Know where to find your apps. Your production environment shouldn’t be a complete mystery. You should know how many instances of your app are out there and how to access them. Ideally, you should also have a way to isolate the issue to a particular instance if at all possible. In some environments, none of this is available to developers. You should at least know who holds the keys, and be prepared to establish a good line of communication, or invest in a product like Stackify to allow safe, secure access.
Know how to get your data. As mentioned in Tip # 2 (Don’t Over-Architect, Don’t Under-Architect), you should at least decide on some consistent logging and error handling. Maybe you don’t have access, but you should be able to tell your support/operations team exactly where to get all the data you need to troubleshoot and analyze the issue.

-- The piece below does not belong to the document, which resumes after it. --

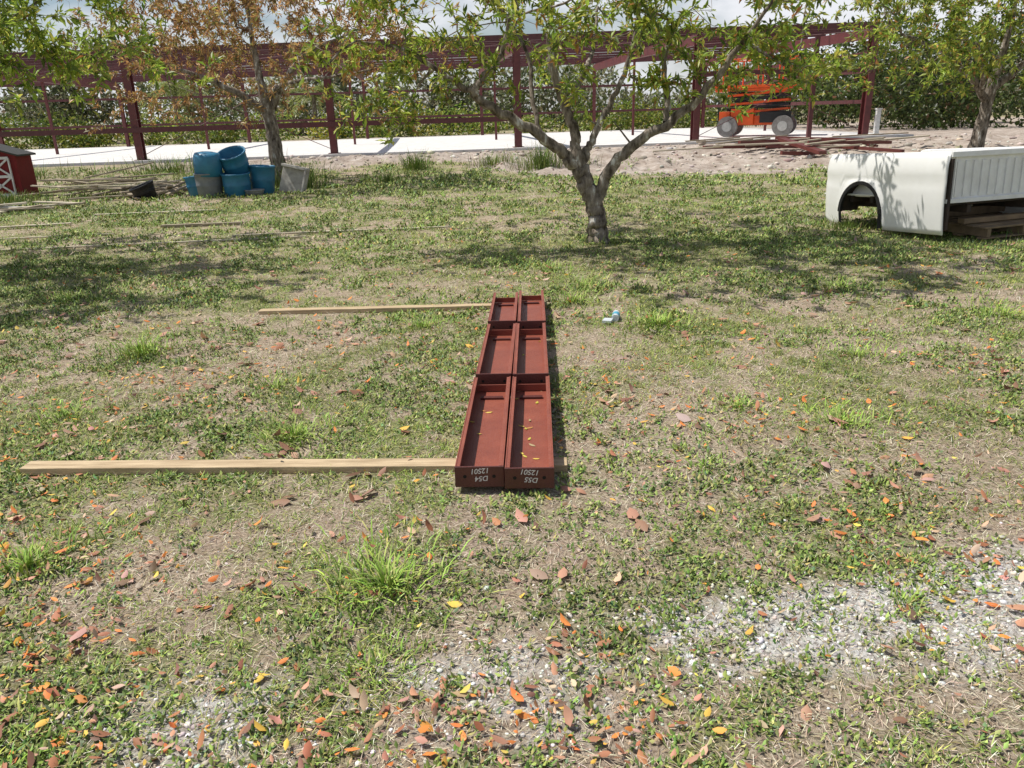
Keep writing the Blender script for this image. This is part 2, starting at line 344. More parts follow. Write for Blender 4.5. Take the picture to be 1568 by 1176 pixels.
# ------------------------------------------------------------------ steel beams
def redsteel(name,c,c2,rough=.45):
    return pmat(name,c,c2,6,rough,.15,0,.5,None,90,.3,.7)
steel=redsteel('red_oxide_primer',(.31,.088,.054),(.20,.052,.035),.42)
steel_d=redsteel('red_oxide_shaded',(.12,.030,.024),(.075,.021,.018))  # darkened primer: shade of the front end plates put into the colour
hole=pmat('bolt_hole_black',(.01,.008,.008));chalk=pmat('chalk',(.75,.7,.68),(.6,.55,.53),60)
ax=R(-2.15)
def channel(x0,y0,L,w,texts,jig=0):
    base=Matrix.Translation((-.045,3.07,0))@Matrix.Rotation(ax,4,'Z')
    o=empty('steel_channel_beam');o.matrix_world=base@Matrix.Translation((x0,y0,0))@Matrix.Rotation(jig,4,'Z')
    m=MB();z0=.040;h=.092;t=.006
    m.box((0,L/2,z0+.003),(w,L,.006))
    for sx in(-1,1):
        m.box((sx*(w/2-t/2),L/2,z0+.006+h/2),(t,L,h))
        m.box((sx*(w/2-t-.008),L/2,z0+h+.001),(.016,L-.01,.005))
    m.box((0,.006,z0+.004+h*.5),(w-2*t-.001,.009,h-.01))
    m.box((0,L-.008,z0+.006+h*.25),(w-2*t-.001,.008,h*.45))
    m.box((0,-.005,z0+h*.5+.002),(w+.002,.010,h+.006),1)
    m.box((0,L-.13,z0+.013),(w*.6,.03,.012),1)
    for sx in(-.3,.3):
        m.cyl((sx*w,-.0115,z0+h*.55),(sx*w,-.0095,z0+h*.55),.008,mi=2,smooth=False)
    m.obj('channel',[steel,steel_d,hole],o,.0012)
    for i,tx in enumerate(texts):
        c=bpy.data.curves.new('t','FONT');c.body=tx;c.size=.034;c.extrude=.0003;c.offset=.0004;c.align_x='CENTER';c.shear=.2
        t_=bpy.data.objects.new('chalk_mark',c);t_.data.materials.append(chalk);t_.rotation_euler=(R(90),R(180+(5 if x0>0 else -4)),0)
        t_.location=(.004+.006*i,-.0112,z0+h*(.96-.40*i));link(t_,o)
    return o
channel(-.1105,0,1.21,.215,['12S01','D54'],.003);channel(.1105,-.02,1.23,.215,['12S01','D55'],-.002)
channel(-.1105,1.27,1.15,.212,[],-.004);channel(.1105,1.26,1.16,.212,[],.003)
channel(-.1105,2.50,.96,.21,[],.002);channel(.112,2.48,1.04,.21,[],.006)
m=20;ly=rng.uniform(.05,3.3,m);ly[:15]=rng.uniform(.1,1.15,15);lx=rng.uniform(-.2,.2,m);lx[:8]=rng.uniform(.04,.19,8);lx=np.where(np.abs(lx)<.03,.06,lx)
xx=-.045+lx*math.cos(ax)-ly*math.sin(ax);yy=3.07+lx*math.sin(ax)+ly*math.cos(ax)
az=rng.uniform(0,6.283,m);D=np.stack([np.cos(az),np.sin(az),rng.uniform(0,.1,m)],1);S=unit(np.stack([-np.sin(az),np.cos(az),0*az],1))
L=rng.uniform(.03,.055,m);v,fc=longleaf(np.stack([xx,yy,0*xx+.052],1),unit(D),S,L,L*.42,rng.uniform(0,.2,m))
arrmesh('leaves_in_channels',v,fc,leafmat('yellow_leaf',.1),np.repeat(palette([(.62,.48,.10),(.5,.24,.08),(.5,.4,.22)],m,[.7,.15,.15]),8,0))
# lumber
wood=pmat('pine_lumber',(.60,.47,.30),(.36,.265,.16),3,.8,.3,0,.2,(1.2,14,14),12)
woodg=pmat('weathered_wood',(.42,.36,.27),(.24,.20,.15),3,.9,.3,0,.1,(1.2,14,14),12)
woodp=pmat('pale_batten',(.60,.54,.42),(.41,.36,.27),3,.9,.2,0,.1,(1.2,14,14),12)
def plank(name,p0,p1,w,h,z,mat,parent=None):
    p0=Vector((*p0,z+h/2)) if len(p0)==2 else Vector(p0);p1=Vector((*p1,z+h/2)) if len(p1)==2 else Vector(p1)
    d=p1-p0;m=MB();m.box((0,0,0),(d.length,w,h));o=m.obj(name,[mat],parent,.003)
    o.location=(p0+p1)/2;o.rotation_euler=d.to_track_quat('X','Z').to_euler();return o
plank('lumber_board',(-2.40,3.452),(.250,3.307),.089,.038,.0,wood)
plank('lumber_board',(-2.18,6.56),(.32,6.50),.085,.038,.0,wood)
for a,c,w,h in(((-7.6,14.5),(-5.45,14.7),.09,.03),((-8.6,13.0),(-7.4,13.3),.09,.03),((-5.55,12.55),(-4.28,12.65),.09,.04),((-2.85,11.4),(-.84,11.55),.04,.02),((-6.93,10.56),(-2.85,11.0),.04,.02),((-9.5,11.4),(-6.0,11.9),.04,.02),((-4.0,11.3),(-2.2,11.5),.04,.02)):
    plank('batten',a,c,w,h,.015,woodp if h<.04 else woodg)
# ------------------------------------------------------------------ trees
def catmull(P,k=5):
    P=[np.array(p,float) for p in P];P=[2*P[0]-P[1]]+P+[2*P[-1]-P[-2]];out=[]
    for i in range(1,len(P)-2):
        for j in range(k):
            t=j/k;a,b_,c,d=P[i-1],P[i],P[i+1],P[i+2]
            out.append(.5*((2*b_)+(-a+c)*t+(2*a-5*b_+4*c-d)*t*t+(-a+3*b_-3*c+d)*t**3))
    out.append(P[-2]);return np.array(out)
def tube(P,r,n,rough=0):
    k=len(P);Tn=np.gradient(P,axis=0);Tn=unit(Tn);u=np.cross(Tn[0],[.3,1,.2]);u/=np.linalg.norm(u);V=[]
    a=np.arange(n)*2*np.pi/n;ridge=rough*rng.normal(0,1,n)
    for i in range(k):
        u=u-Tn[i]*np.dot(u,Tn[i]);u/=np.linalg.norm(u);w=np.cross(Tn[i],u)
        rr=r[i]*(1+ridge+rough*.6*rng.normal(0,1,n)) if rough else r[i]*np.ones(n)
        V.append(P[i]+np.outer(np.cos(a)*rr,u)+np.outer(np.sin(a)*rr,w))
    V=np.concatenate(V);i=(np.arange(k-1)[:,None]*n+np.arange(n));j=(np.arange(k-1)[:,None]*n+(np.arange(n)+1)%n)
    F=np.stack([i,j,j+n,i+n],-1).reshape(-1,4);return V,F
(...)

Have access to the right tools. You will eventually find an issue that can’t be resolved through simple reproduction, logging, and error handling. It will be a sporadic issue that seems to have no pattern or occurs completely unexpectedly and “resolves itself” just as quickly. When that happens, you need the tools available and at hand to perform a much more detailed analysis which may include advanced application health monitoring, code profiling, SQL profiling, failed request tracing, or memory/crash/process dumps. Regardless of the platform, there are tools out there to do all of these things, and you need to have them ready and at your disposal. Work with your Operations team to make sure they are installed and, if possible, configured to capture data automatically under certain conditions.
Bottom Line:
No one likes to plan for failures, but they’re inevitable. That’s why you have to sit through a short safety lecture before every commercial airline flight and why FEMA exists. With some simple planning, you will be able to easily support your application when disaster strikes and come out looking like a hero.